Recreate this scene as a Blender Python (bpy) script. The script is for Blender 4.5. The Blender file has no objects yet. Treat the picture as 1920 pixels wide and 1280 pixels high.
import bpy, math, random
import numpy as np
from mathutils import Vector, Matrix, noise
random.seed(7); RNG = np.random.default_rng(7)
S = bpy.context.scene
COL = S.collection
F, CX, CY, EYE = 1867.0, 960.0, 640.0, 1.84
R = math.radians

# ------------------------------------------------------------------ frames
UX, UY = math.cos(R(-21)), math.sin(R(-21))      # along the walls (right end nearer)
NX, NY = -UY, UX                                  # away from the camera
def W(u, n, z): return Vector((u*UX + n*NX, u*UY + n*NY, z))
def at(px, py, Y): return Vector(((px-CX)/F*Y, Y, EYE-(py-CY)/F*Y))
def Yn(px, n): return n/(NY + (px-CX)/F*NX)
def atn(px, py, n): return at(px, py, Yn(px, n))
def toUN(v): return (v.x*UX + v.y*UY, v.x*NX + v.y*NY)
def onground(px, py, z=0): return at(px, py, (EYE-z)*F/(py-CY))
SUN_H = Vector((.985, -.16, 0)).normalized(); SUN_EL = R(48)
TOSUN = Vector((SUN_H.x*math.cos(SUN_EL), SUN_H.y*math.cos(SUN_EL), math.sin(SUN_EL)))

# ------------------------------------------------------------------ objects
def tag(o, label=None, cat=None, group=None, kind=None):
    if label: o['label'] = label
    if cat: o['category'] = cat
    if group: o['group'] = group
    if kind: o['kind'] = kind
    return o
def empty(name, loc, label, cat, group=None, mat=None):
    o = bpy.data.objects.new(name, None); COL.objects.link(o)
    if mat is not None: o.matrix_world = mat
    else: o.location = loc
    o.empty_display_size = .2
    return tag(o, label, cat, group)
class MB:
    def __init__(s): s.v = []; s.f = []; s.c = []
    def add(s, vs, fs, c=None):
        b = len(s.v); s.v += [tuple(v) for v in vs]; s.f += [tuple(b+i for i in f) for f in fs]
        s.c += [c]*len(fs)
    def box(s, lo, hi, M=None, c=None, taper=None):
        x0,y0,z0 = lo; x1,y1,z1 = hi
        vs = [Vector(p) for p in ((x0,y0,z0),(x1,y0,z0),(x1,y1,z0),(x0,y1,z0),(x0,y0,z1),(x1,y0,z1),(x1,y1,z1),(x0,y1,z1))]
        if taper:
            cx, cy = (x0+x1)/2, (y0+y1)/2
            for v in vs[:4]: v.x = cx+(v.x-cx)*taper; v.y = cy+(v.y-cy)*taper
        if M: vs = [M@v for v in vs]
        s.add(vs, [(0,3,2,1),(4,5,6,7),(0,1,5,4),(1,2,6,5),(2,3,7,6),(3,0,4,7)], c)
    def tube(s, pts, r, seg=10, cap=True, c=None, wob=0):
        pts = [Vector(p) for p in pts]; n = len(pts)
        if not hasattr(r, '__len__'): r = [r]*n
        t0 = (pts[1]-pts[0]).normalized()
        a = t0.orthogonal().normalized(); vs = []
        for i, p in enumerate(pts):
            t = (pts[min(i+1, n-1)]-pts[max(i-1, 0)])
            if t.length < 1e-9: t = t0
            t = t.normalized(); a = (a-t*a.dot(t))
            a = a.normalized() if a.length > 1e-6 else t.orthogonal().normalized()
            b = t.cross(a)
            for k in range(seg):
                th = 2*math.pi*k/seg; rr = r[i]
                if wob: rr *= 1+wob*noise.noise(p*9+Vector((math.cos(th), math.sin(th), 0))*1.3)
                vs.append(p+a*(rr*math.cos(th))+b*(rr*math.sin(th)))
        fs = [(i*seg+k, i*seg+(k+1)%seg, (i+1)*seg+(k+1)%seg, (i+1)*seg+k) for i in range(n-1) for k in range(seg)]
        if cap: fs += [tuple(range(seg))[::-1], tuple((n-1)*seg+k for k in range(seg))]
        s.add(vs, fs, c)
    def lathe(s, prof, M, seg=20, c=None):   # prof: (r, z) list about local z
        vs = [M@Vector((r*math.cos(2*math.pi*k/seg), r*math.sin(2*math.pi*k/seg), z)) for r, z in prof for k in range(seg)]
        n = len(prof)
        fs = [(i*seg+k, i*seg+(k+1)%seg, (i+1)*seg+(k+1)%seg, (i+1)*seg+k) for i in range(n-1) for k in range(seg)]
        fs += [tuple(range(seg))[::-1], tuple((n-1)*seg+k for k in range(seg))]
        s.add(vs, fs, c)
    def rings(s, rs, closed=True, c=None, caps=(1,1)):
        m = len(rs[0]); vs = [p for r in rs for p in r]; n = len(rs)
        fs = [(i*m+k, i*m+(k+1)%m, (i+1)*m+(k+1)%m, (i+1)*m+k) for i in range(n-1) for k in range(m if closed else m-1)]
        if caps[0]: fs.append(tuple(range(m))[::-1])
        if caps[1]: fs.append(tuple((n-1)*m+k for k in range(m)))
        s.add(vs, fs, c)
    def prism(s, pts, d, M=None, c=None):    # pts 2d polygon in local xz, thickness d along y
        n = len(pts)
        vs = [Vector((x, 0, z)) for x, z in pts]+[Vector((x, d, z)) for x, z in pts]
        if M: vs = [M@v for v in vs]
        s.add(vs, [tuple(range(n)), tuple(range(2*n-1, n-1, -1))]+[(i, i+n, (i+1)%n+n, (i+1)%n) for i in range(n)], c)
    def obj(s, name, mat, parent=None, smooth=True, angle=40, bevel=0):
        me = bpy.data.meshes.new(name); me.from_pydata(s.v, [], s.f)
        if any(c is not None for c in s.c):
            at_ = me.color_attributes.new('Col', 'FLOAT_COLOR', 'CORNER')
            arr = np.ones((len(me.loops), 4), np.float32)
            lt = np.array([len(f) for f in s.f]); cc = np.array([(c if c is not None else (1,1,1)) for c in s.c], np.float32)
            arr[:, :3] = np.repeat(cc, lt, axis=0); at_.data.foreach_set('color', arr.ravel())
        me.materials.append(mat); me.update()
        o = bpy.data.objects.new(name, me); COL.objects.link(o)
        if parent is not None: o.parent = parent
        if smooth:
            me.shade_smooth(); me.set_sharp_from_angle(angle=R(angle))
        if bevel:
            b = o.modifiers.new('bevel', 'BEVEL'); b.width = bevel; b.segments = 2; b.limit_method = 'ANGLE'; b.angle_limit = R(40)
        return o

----

Copy out every line of the data above, exactly as given.

Recreate this scene as a Blender Python (bpy) script. The script is for Blender 4.5. The Blender file has no objects yet. Treat the picture as 1920 pixels wide and 1280 pixels high.
import bpy, math, random
import numpy as np
from mathutils import Vector, Matrix, noise
random.seed(7); RNG = np.random.default_rng(7)
S = bpy.context.scene
COL = S.collection
F, CX, CY, EYE = 1867.0, 960.0, 640.0, 1.84
R = math.radians

# ------------------------------------------------------------------ frames
UX, UY = math.cos(R(-21)), math.sin(R(-21))      # along the walls (right end nearer)
NX, NY = -UY, UX                                  # away from the camera
def W(u, n, z): return Vector((u*UX + n*NX, u*UY + n*NY, z))
def at(px, py, Y): return Vector(((px-CX)/F*Y, Y, EYE-(py-CY)/F*Y))
def Yn(px, n): return n/(NY + (px-CX)/F*NX)
def atn(px, py, n): return at(px, py, Yn(px, n))
def toUN(v): return (v.x*UX + v.y*UY, v.x*NX + v.y*NY)
def onground(px, py, z=0): return at(px, py, (EYE-z)*F/(py-CY))
SUN_H = Vector((.985, -.16, 0)).normalized(); SUN_EL = R(48)
TOSUN = Vector((SUN_H.x*math.cos(SUN_EL), SUN_H.y*math.cos(SUN_EL), math.sin(SUN_EL)))

# ------------------------------------------------------------------ objects
def tag(o, label=None, cat=None, group=None, kind=None):
    if label: o['label'] = label
    if cat: o['category'] = cat
    if group: o['group'] = group
    if kind: o['kind'] = kind
    return o
def empty(name, loc, label, cat, group=None, mat=None):
    o = bpy.data.objects.new(name, None); COL.objects.link(o)
    if mat is not None: o.matrix_world = mat
    else: o.location = loc
    o.empty_display_size = .2
    return tag(o, label, cat, group)
class MB:
    def __init__(s): s.v = []; s.f = []; s.c = []
    def add(s, vs, fs, c=None):
        b = len(s.v); s.v += [tuple(v) for v in vs]; s.f += [tuple(b+i for i in f) for f in fs]
        s.c += [c]*len(fs)
    def box(s, lo, hi, M=None, c=None, taper=None):
        x0,y0,z0 = lo; x1,y1,z1 = hi
        vs = [Vector(p) for p in ((x0,y0,z0),(x1,y0,z0),(x1,y1,z0),(x0,y1,z0),(x0,y0,z1),(x1,y0,z1),(x1,y1,z1),(x0,y1,z1))]
        if taper:
            cx, cy = (x0+x1)/2, (y0+y1)/2
            for v in vs[:4]: v.x = cx+(v.x-cx)*taper; v.y = cy+(v.y-cy)*taper
        if M: vs = [M@v for v in vs]
        s.add(vs, [(0,3,2,1),(4,5,6,7),(0,1,5,4),(1,2,6,5),(2,3,7,6),(3,0,4,7)], c)
    def tube(s, pts, r, seg=10, cap=True, c=None, wob=0):
        pts = [Vector(p) for p in pts]; n = len(pts)
        if not hasattr(r, '__len__'): r = [r]*n
        t0 = (pts[1]-pts[0]).normalized()
        a = t0.orthogonal().normalized(); vs = []
        for i, p in enumerate(pts):
            t = (pts[min(i+1, n-1)]-pts[max(i-1, 0)])
            if t.length < 1e-9: t = t0
            t = t.normalized(); a = (a-t*a.dot(t))
            a = a.normalized() if a.length > 1e-6 else t.orthogonal().normalized()
            b = t.cross(a)
            for k in range(seg):
                th = 2*math.pi*k/seg; rr = r[i]
                if wob: rr *= 1+wob*noise.noise(p*9+Vector((math.cos(th), math.sin(th), 0))*1.3)
                vs.append(p+a*(rr*math.cos(th))+b*(rr*math.sin(th)))
        fs = [(i*seg+k, i*seg+(k+1)%seg, (i+1)*seg+(k+1)%seg, (i+1)*seg+k) for i in range(n-1) for k in range(seg)]
        if cap: fs += [tuple(range(seg))[::-1], tuple((n-1)*seg+k for k in range(seg))]
        s.add(vs, fs, c)
    def lathe(s, prof, M, seg=20, c=None):   # prof: (r, z) list about local z
        vs = [M@Vector((r*math.cos(2*math.pi*k/seg), r*math.sin(2*math.pi*k/seg), z)) for r, z in prof for k in range(seg)]
        n = len(prof)
        fs = [(i*seg+k, i*seg+(k+1)%seg, (i+1)*seg+(k+1)%seg, (i+1)*seg+k) for i in range(n-1) for k in range(seg)]
        fs += [tuple(range(seg))[::-1], tuple((n-1)*seg+k for k in range(seg))]
        s.add(vs, fs, c)
    def rings(s, rs, closed=True, c=None, caps=(1,1)):
        m = len(rs[0]); vs = [p for r in rs for p in r]; n = len(rs)
        fs = [(i*m+k, i*m+(k+1)%m, (i+1)*m+(k+1)%m, (i+1)*m+k) for i in range(n-1) for k in range(m if closed else m-1)]
        if caps[0]: fs.append(tuple(range(m))[::-1])
        if caps[1]: fs.append(tuple((n-1)*m+k for k in range(m)))
        s.add(vs, fs, c)
    def prism(s, pts, d, M=None, c=None):    # pts 2d polygon in local xz, thickness d along y
        n = len(pts)
        vs = [Vector((x, 0, z)) for x, z in pts]+[Vector((x, d, z)) for x, z in pts]
        if M: vs = [M@v for v in vs]
        s.add(vs, [tuple(range(n)), tuple(range(2*n-1, n-1, -1))]+[(i, i+n, (i+1)%n+n, (i+1)%n) for i in range(n)], c)
    def obj(s, name, mat, parent=None, smooth=True, angle=40, bevel=0):
        me = bpy.data.meshes.new(name); me.from_pydata(s.v, [], s.f)
        if any(c is not None for c in s.c):
            at_ = me.color_attributes.new('Col', 'FLOAT_COLOR', 'CORNER')
            arr = np.ones((len(me.loops), 4), np.float32)
            lt = np.array([len(f) for f in s.f]); cc = np.array([(c if c is not None else (1,1,1)) for c in s.c], np.float32)
            arr[:, :3] = np.repeat(cc, lt, axis=0); at_.data.foreach_set('color', arr.ravel())
        me.materials.append(mat); me.update()
        o = bpy.data.objects.new(name, me); COL.objects.link(o)
        if parent is not None: o.parent = parent
        if smooth:
            me.shade_smooth(); me.set_sharp_from_angle(angle=R(angle))
        if bevel:
            b = o.modifiers.new('bevel', 'BEVEL'); b.width = bevel; b.segments = 2; b.limit_method = 'ANGLE'; b.angle_limit = R(40)
        return o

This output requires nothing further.